Given data:
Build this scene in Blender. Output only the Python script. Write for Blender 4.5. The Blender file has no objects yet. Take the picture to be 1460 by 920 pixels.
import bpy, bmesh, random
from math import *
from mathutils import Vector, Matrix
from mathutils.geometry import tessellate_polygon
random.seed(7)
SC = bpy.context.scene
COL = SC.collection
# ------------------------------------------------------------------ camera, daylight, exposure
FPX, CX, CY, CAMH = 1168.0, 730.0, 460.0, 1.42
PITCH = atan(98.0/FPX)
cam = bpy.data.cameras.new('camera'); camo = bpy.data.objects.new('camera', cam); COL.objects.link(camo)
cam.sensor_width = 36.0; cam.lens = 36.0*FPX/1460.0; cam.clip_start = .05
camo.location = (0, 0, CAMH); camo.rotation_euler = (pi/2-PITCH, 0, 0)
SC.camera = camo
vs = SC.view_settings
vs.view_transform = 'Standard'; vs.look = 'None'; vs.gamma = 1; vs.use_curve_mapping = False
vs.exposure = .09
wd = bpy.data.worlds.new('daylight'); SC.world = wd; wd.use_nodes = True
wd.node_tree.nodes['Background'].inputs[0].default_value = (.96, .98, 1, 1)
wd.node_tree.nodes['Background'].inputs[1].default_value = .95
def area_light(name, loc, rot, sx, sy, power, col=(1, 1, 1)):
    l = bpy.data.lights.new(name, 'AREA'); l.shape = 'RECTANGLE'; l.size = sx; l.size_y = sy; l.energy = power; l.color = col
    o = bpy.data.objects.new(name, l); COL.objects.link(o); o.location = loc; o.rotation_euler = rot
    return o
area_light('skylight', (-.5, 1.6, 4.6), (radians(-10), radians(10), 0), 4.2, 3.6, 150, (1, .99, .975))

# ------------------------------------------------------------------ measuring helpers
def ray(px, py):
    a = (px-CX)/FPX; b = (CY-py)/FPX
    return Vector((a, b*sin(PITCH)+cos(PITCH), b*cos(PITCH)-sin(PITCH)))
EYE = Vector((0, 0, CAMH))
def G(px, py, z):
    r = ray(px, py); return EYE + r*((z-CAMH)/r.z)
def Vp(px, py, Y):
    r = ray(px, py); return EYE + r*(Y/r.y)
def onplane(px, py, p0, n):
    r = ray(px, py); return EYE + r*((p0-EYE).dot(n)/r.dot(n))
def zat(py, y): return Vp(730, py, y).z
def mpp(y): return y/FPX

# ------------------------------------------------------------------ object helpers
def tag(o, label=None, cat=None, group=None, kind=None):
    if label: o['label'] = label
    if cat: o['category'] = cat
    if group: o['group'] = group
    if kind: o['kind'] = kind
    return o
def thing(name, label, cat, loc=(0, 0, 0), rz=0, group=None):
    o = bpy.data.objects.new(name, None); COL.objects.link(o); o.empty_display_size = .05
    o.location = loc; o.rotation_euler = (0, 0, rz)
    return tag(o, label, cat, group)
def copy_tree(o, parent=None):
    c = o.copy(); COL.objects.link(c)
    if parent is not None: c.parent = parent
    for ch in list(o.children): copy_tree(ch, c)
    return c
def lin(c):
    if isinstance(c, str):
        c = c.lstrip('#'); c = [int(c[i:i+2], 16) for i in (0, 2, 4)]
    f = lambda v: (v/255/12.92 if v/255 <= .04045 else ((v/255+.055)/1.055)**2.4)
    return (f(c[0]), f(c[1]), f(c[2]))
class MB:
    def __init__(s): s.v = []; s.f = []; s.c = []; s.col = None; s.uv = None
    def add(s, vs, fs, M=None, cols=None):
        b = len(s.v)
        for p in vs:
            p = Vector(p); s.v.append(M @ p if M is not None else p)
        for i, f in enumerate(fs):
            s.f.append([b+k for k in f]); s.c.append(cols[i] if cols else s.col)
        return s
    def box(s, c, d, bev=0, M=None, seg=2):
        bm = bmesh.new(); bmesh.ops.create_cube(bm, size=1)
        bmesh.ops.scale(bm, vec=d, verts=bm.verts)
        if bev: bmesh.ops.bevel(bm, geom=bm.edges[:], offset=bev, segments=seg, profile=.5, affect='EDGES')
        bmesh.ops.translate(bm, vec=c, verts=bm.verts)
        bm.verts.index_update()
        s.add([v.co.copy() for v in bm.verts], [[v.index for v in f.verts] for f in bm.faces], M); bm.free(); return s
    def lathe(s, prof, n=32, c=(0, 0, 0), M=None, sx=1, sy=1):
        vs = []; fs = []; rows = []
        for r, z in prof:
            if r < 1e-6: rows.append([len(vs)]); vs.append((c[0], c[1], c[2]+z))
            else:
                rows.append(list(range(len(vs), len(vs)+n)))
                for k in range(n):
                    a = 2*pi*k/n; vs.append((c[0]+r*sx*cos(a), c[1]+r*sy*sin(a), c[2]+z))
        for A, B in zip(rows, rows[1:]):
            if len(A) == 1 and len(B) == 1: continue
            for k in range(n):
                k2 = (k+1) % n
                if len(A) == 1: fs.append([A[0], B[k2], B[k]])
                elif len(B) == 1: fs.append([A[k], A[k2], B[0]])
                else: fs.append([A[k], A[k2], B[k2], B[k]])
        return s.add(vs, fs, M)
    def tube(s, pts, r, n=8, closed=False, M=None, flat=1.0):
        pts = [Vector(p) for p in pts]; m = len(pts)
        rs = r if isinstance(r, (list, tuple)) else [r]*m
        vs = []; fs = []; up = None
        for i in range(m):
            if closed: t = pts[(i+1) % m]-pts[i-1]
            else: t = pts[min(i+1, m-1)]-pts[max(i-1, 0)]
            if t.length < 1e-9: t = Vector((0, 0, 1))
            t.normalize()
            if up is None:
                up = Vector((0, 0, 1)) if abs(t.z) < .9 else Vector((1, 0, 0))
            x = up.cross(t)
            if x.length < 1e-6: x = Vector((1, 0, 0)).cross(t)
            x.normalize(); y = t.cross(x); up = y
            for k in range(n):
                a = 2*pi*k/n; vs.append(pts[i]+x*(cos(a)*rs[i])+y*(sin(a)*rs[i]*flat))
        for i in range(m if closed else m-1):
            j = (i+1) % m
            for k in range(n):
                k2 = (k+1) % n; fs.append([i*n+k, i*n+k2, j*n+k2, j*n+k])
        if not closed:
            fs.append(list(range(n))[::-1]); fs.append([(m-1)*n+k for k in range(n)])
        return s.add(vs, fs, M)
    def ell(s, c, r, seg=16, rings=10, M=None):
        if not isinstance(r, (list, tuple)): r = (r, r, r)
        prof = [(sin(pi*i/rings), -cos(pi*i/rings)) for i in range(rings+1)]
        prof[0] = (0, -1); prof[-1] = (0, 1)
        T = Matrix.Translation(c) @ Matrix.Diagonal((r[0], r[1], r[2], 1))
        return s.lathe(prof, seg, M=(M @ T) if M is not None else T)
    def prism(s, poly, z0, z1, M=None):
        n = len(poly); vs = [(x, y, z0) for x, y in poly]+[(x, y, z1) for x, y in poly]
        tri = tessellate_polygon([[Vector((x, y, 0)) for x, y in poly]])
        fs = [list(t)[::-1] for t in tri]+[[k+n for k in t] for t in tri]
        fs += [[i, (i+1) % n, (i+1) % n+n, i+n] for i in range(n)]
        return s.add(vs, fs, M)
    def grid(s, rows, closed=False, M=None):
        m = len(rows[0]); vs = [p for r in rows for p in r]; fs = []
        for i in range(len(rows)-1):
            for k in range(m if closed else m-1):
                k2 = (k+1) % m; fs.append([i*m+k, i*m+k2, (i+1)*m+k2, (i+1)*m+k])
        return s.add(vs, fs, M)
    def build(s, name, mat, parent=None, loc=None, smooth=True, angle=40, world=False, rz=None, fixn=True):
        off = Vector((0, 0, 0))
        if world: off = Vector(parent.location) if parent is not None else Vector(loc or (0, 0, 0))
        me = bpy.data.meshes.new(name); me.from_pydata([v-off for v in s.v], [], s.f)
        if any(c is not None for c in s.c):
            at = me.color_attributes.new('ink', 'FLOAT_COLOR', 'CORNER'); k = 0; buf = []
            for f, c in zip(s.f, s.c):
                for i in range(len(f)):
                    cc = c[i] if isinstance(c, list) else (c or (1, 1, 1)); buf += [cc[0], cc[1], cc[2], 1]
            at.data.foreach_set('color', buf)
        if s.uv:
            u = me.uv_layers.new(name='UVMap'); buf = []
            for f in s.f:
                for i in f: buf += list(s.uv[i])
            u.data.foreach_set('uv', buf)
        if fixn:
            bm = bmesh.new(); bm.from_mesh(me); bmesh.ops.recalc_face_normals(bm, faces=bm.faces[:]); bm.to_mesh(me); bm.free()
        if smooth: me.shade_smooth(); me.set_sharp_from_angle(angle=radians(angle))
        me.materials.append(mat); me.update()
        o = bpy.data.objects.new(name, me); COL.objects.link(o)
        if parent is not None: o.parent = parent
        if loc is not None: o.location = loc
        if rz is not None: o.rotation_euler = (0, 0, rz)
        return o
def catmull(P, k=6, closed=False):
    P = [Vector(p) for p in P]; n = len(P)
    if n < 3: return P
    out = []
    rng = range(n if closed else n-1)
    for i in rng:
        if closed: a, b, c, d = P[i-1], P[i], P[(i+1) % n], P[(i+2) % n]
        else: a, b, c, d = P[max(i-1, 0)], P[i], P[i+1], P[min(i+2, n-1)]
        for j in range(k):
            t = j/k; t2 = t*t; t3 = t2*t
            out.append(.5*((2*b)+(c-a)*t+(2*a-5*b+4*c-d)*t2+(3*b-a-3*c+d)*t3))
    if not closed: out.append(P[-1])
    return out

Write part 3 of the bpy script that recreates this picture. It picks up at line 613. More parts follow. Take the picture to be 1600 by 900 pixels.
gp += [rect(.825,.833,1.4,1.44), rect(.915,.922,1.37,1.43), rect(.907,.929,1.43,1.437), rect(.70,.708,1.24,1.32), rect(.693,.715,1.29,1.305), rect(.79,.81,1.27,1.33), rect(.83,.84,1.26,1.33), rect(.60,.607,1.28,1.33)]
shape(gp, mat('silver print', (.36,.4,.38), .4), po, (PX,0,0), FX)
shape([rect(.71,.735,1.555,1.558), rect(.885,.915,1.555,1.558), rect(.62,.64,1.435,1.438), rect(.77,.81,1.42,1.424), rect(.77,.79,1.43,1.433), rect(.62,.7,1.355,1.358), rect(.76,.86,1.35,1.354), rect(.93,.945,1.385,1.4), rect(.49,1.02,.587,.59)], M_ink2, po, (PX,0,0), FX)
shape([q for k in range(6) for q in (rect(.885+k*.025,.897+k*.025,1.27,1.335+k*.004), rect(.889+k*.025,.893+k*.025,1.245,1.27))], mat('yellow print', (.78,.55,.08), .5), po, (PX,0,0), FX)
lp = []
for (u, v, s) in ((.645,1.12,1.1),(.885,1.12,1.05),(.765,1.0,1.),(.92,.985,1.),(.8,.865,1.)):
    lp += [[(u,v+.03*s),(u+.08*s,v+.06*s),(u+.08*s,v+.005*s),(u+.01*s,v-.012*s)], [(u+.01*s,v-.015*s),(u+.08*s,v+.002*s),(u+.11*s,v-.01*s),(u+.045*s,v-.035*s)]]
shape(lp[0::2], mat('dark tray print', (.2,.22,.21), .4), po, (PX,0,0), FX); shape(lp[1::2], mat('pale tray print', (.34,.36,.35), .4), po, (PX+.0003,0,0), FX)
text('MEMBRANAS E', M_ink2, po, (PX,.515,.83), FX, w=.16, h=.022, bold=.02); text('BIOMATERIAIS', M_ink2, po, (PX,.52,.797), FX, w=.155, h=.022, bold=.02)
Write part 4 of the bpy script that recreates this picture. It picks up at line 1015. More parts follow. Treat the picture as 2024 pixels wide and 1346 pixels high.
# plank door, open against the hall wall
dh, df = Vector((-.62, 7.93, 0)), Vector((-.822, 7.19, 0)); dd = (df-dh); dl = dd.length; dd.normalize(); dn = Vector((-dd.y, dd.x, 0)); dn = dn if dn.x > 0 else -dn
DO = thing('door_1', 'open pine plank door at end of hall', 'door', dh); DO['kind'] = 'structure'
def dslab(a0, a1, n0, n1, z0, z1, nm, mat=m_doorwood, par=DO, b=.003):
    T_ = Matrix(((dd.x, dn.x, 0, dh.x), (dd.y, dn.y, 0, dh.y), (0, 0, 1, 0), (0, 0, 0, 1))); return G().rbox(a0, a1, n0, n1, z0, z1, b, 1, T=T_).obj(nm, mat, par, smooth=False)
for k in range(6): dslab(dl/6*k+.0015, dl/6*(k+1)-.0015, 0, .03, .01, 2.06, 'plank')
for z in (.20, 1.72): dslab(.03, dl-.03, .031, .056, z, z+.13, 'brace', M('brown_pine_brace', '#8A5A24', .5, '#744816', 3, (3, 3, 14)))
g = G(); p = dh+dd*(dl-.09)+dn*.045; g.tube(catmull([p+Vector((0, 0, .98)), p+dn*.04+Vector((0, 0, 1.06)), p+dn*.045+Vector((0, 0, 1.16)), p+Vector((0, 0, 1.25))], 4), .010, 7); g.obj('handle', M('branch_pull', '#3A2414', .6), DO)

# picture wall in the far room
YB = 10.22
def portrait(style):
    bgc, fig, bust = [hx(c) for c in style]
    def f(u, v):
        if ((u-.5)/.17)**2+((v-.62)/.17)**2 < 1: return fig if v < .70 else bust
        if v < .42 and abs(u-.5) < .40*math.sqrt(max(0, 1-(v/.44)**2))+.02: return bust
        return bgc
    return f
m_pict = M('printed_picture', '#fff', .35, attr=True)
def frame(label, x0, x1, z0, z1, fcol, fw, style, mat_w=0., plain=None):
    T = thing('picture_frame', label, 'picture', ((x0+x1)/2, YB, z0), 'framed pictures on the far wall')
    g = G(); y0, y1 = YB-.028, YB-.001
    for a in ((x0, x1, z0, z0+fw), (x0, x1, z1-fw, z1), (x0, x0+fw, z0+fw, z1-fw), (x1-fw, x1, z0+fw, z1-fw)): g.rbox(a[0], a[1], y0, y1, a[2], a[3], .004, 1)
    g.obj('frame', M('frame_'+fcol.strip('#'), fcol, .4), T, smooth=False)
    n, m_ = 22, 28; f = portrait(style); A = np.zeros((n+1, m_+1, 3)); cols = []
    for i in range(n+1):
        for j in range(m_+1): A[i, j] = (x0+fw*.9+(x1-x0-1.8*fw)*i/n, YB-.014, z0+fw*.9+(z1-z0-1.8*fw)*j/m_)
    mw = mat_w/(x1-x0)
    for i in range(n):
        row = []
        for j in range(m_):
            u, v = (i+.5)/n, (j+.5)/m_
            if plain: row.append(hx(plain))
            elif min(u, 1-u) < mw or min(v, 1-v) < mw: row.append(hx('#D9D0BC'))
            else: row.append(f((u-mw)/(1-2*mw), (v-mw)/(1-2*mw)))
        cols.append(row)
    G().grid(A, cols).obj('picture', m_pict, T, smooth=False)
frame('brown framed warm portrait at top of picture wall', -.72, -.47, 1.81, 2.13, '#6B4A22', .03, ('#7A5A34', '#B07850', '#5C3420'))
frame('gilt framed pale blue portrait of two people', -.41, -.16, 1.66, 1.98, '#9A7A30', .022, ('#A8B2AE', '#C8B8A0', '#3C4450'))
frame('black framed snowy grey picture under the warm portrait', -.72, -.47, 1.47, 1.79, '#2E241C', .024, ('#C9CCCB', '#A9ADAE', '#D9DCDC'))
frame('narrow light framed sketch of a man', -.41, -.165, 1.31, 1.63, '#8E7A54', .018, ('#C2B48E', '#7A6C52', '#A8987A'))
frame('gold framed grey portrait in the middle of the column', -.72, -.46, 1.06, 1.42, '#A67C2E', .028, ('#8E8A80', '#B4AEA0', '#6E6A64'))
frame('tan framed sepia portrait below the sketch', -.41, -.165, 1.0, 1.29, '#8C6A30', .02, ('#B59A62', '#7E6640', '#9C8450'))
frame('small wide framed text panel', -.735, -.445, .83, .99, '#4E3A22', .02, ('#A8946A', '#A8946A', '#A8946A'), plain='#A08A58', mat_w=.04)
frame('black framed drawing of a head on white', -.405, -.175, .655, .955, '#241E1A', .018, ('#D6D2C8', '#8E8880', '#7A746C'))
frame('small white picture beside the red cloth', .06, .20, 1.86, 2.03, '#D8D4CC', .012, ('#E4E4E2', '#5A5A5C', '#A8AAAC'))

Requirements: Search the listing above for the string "scene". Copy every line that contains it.

Response below:
Build this scene in Blender. Output only the Python script. Write for Blender 4.5. The Blender file has no objects yet. Take the picture to be 1460 by 920 pixels.
SC = bpy.context.scene